Liveでは「A Light in Black」ありの、「Diffucult To Cure」ありの30分近い組曲として本編ラストでプレイされていました。
●グラハム・バージョン
複雑な構成です。基本的には、
Keyソロ~「Lost In Hollywood」~「A Light In Black」~ギターソロ~ベートーベン第9~Keyソロ~Drソロ1812~「Lost In Hollywood」
といった流れとなっています。
ここでの「A Light In Black」は間奏のギターとKeyのキメの部分だけです。
リッチーのソロはアーミングやフィードバックを駆使したトリッキーなもので、そのままベートーベン第9へと繋がっていきます。(「Difficult To Cure」とはアレンジが違います。)その後のドン・エイリーのソロは、「未知との遭遇」や「ワルキューレ」等、聞き覚えのあるフレーズで構成されています。(日本公演では「上をむいて歩こう」が定番)

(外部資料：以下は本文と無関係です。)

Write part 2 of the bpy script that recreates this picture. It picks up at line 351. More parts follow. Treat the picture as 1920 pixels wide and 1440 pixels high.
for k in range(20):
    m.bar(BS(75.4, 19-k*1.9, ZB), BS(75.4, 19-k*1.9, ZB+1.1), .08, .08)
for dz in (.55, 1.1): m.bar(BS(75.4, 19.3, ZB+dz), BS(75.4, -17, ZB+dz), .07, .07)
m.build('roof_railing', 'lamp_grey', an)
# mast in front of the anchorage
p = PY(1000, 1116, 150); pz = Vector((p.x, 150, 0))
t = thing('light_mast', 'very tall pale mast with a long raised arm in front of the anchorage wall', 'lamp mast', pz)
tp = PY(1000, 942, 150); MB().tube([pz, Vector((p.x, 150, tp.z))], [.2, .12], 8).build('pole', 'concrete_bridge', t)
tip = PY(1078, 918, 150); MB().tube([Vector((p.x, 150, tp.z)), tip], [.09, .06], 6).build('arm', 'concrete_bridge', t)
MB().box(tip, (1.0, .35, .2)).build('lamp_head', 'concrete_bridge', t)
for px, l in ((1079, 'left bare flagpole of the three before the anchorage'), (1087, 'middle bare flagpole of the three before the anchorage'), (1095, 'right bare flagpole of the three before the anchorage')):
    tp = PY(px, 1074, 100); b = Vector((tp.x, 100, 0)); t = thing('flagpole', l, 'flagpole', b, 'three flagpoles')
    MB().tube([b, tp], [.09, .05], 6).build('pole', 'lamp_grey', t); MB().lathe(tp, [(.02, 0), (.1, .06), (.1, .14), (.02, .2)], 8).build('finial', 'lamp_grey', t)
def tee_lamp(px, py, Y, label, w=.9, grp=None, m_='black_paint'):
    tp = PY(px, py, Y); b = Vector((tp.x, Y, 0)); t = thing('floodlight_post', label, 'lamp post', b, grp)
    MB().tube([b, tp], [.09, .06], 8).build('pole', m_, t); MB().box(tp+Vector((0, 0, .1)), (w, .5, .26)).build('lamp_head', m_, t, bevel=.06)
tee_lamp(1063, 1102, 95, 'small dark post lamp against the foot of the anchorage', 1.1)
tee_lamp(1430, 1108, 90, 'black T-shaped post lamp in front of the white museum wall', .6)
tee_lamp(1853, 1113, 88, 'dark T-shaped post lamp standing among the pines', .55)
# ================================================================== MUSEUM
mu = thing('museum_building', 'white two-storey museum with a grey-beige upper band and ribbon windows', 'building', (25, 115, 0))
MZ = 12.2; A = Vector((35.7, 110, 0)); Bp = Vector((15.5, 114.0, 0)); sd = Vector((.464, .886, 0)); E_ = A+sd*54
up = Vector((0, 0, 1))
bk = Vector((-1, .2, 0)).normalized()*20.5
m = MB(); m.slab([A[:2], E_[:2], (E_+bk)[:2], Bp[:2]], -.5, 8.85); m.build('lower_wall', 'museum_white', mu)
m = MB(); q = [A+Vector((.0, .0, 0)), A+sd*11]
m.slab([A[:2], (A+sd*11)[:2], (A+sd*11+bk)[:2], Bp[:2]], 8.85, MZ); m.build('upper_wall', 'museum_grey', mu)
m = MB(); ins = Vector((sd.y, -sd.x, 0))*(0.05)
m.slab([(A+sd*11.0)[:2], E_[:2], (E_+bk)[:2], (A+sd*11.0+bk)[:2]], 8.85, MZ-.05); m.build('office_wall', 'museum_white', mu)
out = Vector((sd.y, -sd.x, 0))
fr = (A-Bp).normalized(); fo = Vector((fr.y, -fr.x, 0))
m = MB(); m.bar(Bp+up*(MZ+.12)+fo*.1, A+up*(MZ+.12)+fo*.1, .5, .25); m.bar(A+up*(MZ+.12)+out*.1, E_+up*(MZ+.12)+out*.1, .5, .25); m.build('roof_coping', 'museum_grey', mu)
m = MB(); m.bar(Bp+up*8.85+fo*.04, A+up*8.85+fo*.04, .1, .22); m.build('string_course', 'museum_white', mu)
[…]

コージーのソロは言うまでもなく、「1812」です。(有名なグラハムの絶叫Cozy Powell 3連呼はこの直後でした)

●ジョー・バージョン
1981年では、この曲を引き続き演奏しています。ただし、ベートーベン第9は「Difficult To Cure」として独立した曲として演奏されており、最終的に「Long Live Rock`n`Roll」へと繋がってゆくので、メドレー的な扱いと言えます。